### Your goal:
Your output is the lines from the first one to the one containing "letter(ch, x, y, r_, h_, wx, None", repeated exactly, with images left out.

═══ Provided material ═══

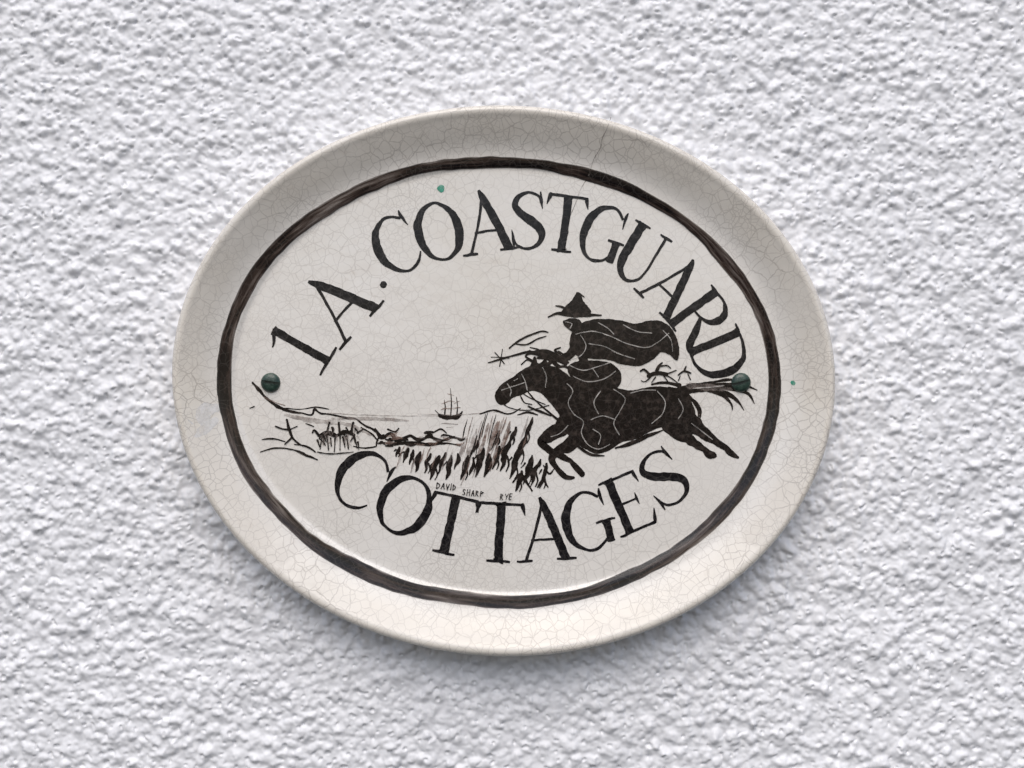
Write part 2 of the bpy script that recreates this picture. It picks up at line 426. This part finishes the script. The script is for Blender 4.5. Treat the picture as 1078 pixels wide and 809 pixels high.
TOP = [('1', 317, 364, -60, 67, 1.0), ('A', 355, 321, -48, 69, .98), ('.', 387, 275, -34, 69, 1),
       ('C', 419, 257, -31, 61, .88), ('O', 462, 244, -19, 61, .84), ('A', 511, 235, -9, 63, .90), ('S', 556, 232, 0, 60, .94), ('T', 595, 235, 8, 60, .86),
       ('G', 635, 247, 20, 60, .82), ('U', 674, 269, 31, 60, .86), ('A', 707, 300, 43, 62, .86), ('R', 738, 335, 54, 60, .86), ('D', 758, 374, 67, 57, .92)]
BOT = [('C', 382, 506, 34, 63, .94), ('O', 426, 532, 25, 62, .94), ('T', 474, 552, 13, 63, .94), ('T', 526, 560, 3, 63, .96), ('A', 572, 559, -4, 63, .96), ('G', 619, 549, -15, 62, .92), ('E', 663, 529, -23, 61, 1.0), ('S', 699, 503, -32, 59, 1.08)]
for row, wd in ((TOP, 'upper line'), (BOT, 'lower word')):
    for ch, x, y, r_, h_, wx in row:
        letter(ch, x, y, r_, h_, wx, None if ch in '.' else ('black painted %s %s' % ('numeral' if ch == '1' else 'letter', ch)) + ' in the ' + wd)

# ------------------------------------------------------------------ the painted scene
A = Paint(['art', 'wash', 'brown'], lift=0.30, jit=0.16)          # horse
A.fill([(521, 419), (523, 411), (530, 403), (540, 397), (549, 390), (558, 385), (563, 375), (567, 383), (574, 378), (578, 384), (588, 388), (598, 395), (606, 404), (606, 430), (596, 444), (587, 434), (578, 423), (569, 414), (559, 412), (549, 416), (540, 419), (534, 425), (526, 426)])
A.fill([(596, 400), (610, 404), (640, 407), (664, 411), (688, 407), (708, 409), (724, 418), (732, 434), (729, 448), (714, 454), (698, 450), (684, 455), (668, 463), (654, 466), (642, 474), (630, 478), (618, 474), (606, 466), (596, 455), (589, 440), (590, 418)])
A.s_([(600, 444, 24), (587, 454, 17), (575, 461, 12), (570, 466, 8.5), (578, 474, 7), (590, 480, 6.5), (600, 485, 5.5)])
A.s_([(610, 460, 17), (598, 469, 14), (586, 476, 9.5), (581, 484, 7), (587, 494, 6.5), (595, 502, 6), (604, 503, 3)])
A.s_([(600, 485, 4), (606, 492, 6.5), (613, 500, 6)])
A.s_([(710, 432, 28), (727, 445, 21), (741, 456, 13), (752, 464, 8.5), (763, 471, 6), (774, 480, 5)])
A.s_([(698, 442, 16), (714, 455, 15), (729, 465, 10), (741, 473, 6.5), (752, 480, 6)])
A.s_([(741, 474, 5), (747, 480, 7), (753, 480, 4)]); A.s_([(764, 472, 5), (770, 478, 6), (777, 482, 2.6)])
# tail: brushed strands leaving the rump together
for st in ([(712, 414, 10), (728, 409, 10), (744, 408, 8), (762, 406, 6), (780, 405, 4), (797, 411, 1)], [(716, 414, 6), (736, 410, 6), (752, 411, 6), (768, 416, 5), (777, 423, 3), (783, 432, 1.2)],
           [(724, 406, 3), (748, 403, 3), (766, 400, 3), (782, 400, 1)], [(748, 412, 3), (762, 417, 3.6), (770, 426, 2.4), (771, 432, .8)], [(758, 407, 4.5), (776, 411, 4), (788, 415, 3), (794, 425, 1)],
           [(724, 418, 3), (732, 424, 4), (737, 432, 3), (737, 440, 1.4)],
           [(686, 405, 2), (700, 403, 3), (716, 406, 4)]): A.s_(st)
A.s_([(724, 406, 6), (748, 408, 7), (770, 410, 3)], 1)
for st in ([(560, 380, 3), (553, 375, 2), (563, 371, 4), (577, 371, 4.5), (588, 376, 4.5), (598, 382, 3)], [(577, 384, 4), (586, 379, 4), (596, 384, 3)], [(566, 377, 3), (578, 378, 4), (588, 386, 5)], [(549, 384, 1.6), (555, 379, 2), (562, 382, 3)], [(588, 370, 1.4), (594, 374, 2.4), (600, 379, 1.6)],
           [(558, 366, 1), (566, 368, 2), (574, 373, 2)], [(584, 388, 3), (594, 386, 3), (602, 390, 2)]): A.s_(st)
for st in ([(528, 424, 1.2), (538, 430, 1.1), (556, 432, 1.1), (578, 427, 1.1)], [(556, 413, 1.5), (566, 424, 1.6), (580, 436, 2), (590, 444, 3)], [(556, 428, 1.8), (568, 433, 2.6), (580, 438, 1.6)],
           [(548, 417, 1.4), (552, 424, 1.2), (560, 426, 1)], [(545, 411, 1), (560, 420, 1.2), (574, 426, 1)],
           [(648, 472, 2), (664, 467, 4), (682, 459, 4), (698, 453, 1.4)], [(606, 468, 3), (620, 478, 3), (636, 480, 1.4)], [(704, 408, 2), (722, 414, 3), (734, 430, 2), (735, 442, 1)]): A.s_(st)
horse = A.build('painted_horse', sign, 'black painted galloping horse with streaming tail')
L = Paint(['line'], lift=1.15, jit=0.25)
for st in ([(534, 404), (538, 411), (537, 417)], [(549, 394), (553, 402), (555, 411)], [(528, 411), (540, 407), (552, 403)], [(571, 387), (575, 396), (574, 408)], [(541, 401), (545, 399)],
           [(597, 404), (603, 412), (598, 424), (604, 436), (614, 444), (612, 456), (619, 468), (630, 473), (642, 468)],
           [(646, 410), (658, 420), (652, 434), (646, 446), (652, 458)], [(622, 442), (634, 438), (648, 442)], [(632, 412), (625, 424), (630, 436)], [(624, 452), (632, 458), (630, 468)],
           [(664, 414), (676, 411), (690, 411)], [(692, 412), (700, 423), (697, 436), (686, 446)], [(714, 420), (719, 431), (714, 441)], [(728, 446), (740, 455), (750, 463)], [(598, 448), (590, 456), (580, 460)], [(730, 409), (746, 408), (762, 406)]):
    L.s_([(x, y, 0.95) for x, y in st])
L.build('scratched_line_work', horse, 'pale line work scratched through the black horse')

A = Paint(['art', 'wash', 'brown'], lift=0.62, jit=0.14)        # rider
A.fill([(591, 330), (596, 322), (602, 316), (607, 308), (611, 309), (614, 317), (619, 323), (622, 330), (606, 334)])
A.s_([(577, 334, 1.2), (587, 330, 3), (602, 332, 4.4), (617, 332, 4), (633, 332, 1.4)]); A.s_([(585, 322, 1.2), (591, 323, 2.4), (600, 327, 3)]); A.s_([(610, 309, 1.6), (615, 313, 1)])
A.fill([(593, 338), (603, 335), (611, 338), (613, 348), (604, 350), (599, 347), (594, 343)])
A.fill([(602, 350), (611, 341), (628, 336), (650, 337), (668, 341), (682, 338), (694, 338), (705, 344), (712, 355), (715, 368), (713, 380), (705, 374), (696, 371), (688, 378), (674, 385), (656, 384), (640, 379), (624, 378), (610, 376), (600, 366)])
A.fill([(598, 386), (610, 380), (630, 380), (644, 383), (654, 394), (650, 408), (632, 414), (610, 408), (600, 396)])
A.s_([(606, 358, 9), (604, 368, 10), (596, 376, 8), (582, 377, 6), (570, 374, 5), (558, 371, 3.4)]); A.s_([(612, 370, 10), (614, 380, 9), (616, 390, 10)])
for st in ([(536, 367, 1.4), (546, 359, 2.2), (558, 353, 1.8), (570, 349, 1.8), (577, 350, 1)], [(541, 362, 1), (554, 363, 1.6), (566, 357, 1.4), (575, 354, .9)],
           [(514, 382, 1), (528, 378, 2), (542, 374, 2), (558, 370, 3)], [(521, 371, 1), (531, 383, 1.2)], [(529, 368, 1), (526, 386, 1)], [(517, 376, .9), (536, 377, 1.2)],
           [(590, 366, 1.6), (584, 369, 2.4), (590, 373, 2.4)]): A.s_(st)
rider = A.build('painted_rider', sign, 'black painted rider in cocked hat and billowing cloak')
L = Paint(['line'], lift=1.5, jit=0.25)
for st in ([(595, 339), (602, 341), (600, 346)], [(606, 352), (624, 349), (642, 354), (660, 362), (680, 366), (693, 360), (704, 351)], [(620, 362), (636, 365), (650, 372), (668, 378)], [(630, 340), (640, 346), (646, 352)],
           [(656, 342), (670, 349), (686, 351)], [(698, 348), (706, 358), (708, 370)], [(600, 385), (614, 390), (630, 386), (642, 382)], [(611, 353), (617, 364), (612, 374), (600, 380)], [(603, 396), (618, 402), (636, 399), (648, 391)], [(624, 388), (630, 397)]):
    L.s_([(x, y, 0.95) for x, y in st])
L.build('scratched_line_work', rider, 'pale line work scratched through the black cloak')

A = Paint(['art', 'wash', 'brown'], lift=0.9, jit=0.15)        # far riders behind the tail
for st in ([(682, 396, 3.5), (690, 393, 4.5), (702, 394, 4)], [(684, 395, 3), (678, 389, 2.4), (674, 391, 1.6)], [(685, 397, 1.6), (679, 402, 1.2), (675, 401, 1)], [(690, 397, 1.4), (686, 403, 1)], [(701, 395, 1.8), (708, 399, 1.4), (713, 403, 1)], [(699, 396, 1.4), (703, 402, 1)],
           [(691, 391, 3), (694, 385, 2.8), (697, 382, 1.6)], [(704, 393, 1.6), (712, 390, 1)], [(694, 386, 1.6), (702, 385, 1.2), (706, 388, 1)],
           [(714, 395, 1.8), (720, 391, 2.4), (727, 393, 1.8)], [(716, 396, 1), (714, 401, 1)], [(724, 394, 1.2), (727, 400, 1)], [(720, 391, 2), (722, 386, 1.6)]): A.s_(st)
A.build('painted_distant_riders', sign, 'tiny painted riders in the distance under the cloak')

A = Paint(['art', 'wash', 'brown'], lift=0.30, jit=0.35)       # ship
A.fill([(461, 436), (467, 437), (475, 438), (483, 436), (487, 433), (484, 440), (477, 442), (468, 442), (463, 440)], rough=1.2)
for x, y in ((468, 421), (474.5, 409), (481, 418)): A.s_([(x, 438, 1.4), (x + .7, (438 + y) / 2, 1.1), (x + random.uniform(-.8, .8), y, .5)])
for a, b, y in ((465, 471, 425), (464, 471, 431), (471, 478, 416), (470, 479, 423), (469, 480, 431), (478, 484, 424), (477, 485, 430)): A.s_([(a, y + random.uniform(-1.6, 1.6), .6), ((a + b) / 2, y - .6, 1.4), (b, y + random.uniform(-1.6, 1.6), .5)], random.choice((0, 2, 2)))
A.s_([(463, 437, 1), (458, 432, .6)])
A.s_([(465, 446, .8), (472, 446, 1.2), (482, 447, .9)], 1); A.s_([(470, 450, .6), (477, 450, 1)], 1)
A.build('painted_ship', sign, 'small painted sailing ship on the horizon')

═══

### Output:
Write part 2 of the bpy script that recreates this picture. It picks up at line 426. This part finishes the script. The script is for Blender 4.5. Treat the picture as 1078 pixels wide and 809 pixels high.
TOP = [('1', 317, 364, -60, 67, 1.0), ('A', 355, 321, -48, 69, .98), ('.', 387, 275, -34, 69, 1),
       ('C', 419, 257, -31, 61, .88), ('O', 462, 244, -19, 61, .84), ('A', 511, 235, -9, 63, .90), ('S', 556, 232, 0, 60, .94), ('T', 595, 235, 8, 60, .86),
       ('G', 635, 247, 20, 60, .82), ('U', 674, 269, 31, 60, .86), ('A', 707, 300, 43, 62, .86), ('R', 738, 335, 54, 60, .86), ('D', 758, 374, 67, 57, .92)]
BOT = [('C', 382, 506, 34, 63, .94), ('O', 426, 532, 25, 62, .94), ('T', 474, 552, 13, 63, .94), ('T', 526, 560, 3, 63, .96), ('A', 572, 559, -4, 63, .96), ('G', 619, 549, -15, 62, .92), ('E', 663, 529, -23, 61, 1.0), ('S', 699, 503, -32, 59, 1.08)]
for row, wd in ((TOP, 'upper line'), (BOT, 'lower word')):
    for ch, x, y, r_, h_, wx in row:
        letter(ch, x, y, r_, h_, wx, None if ch in '.' else ('black painted %s %s' % ('numeral' if ch == '1' else 'letter', ch)) + ' in the ' + wd)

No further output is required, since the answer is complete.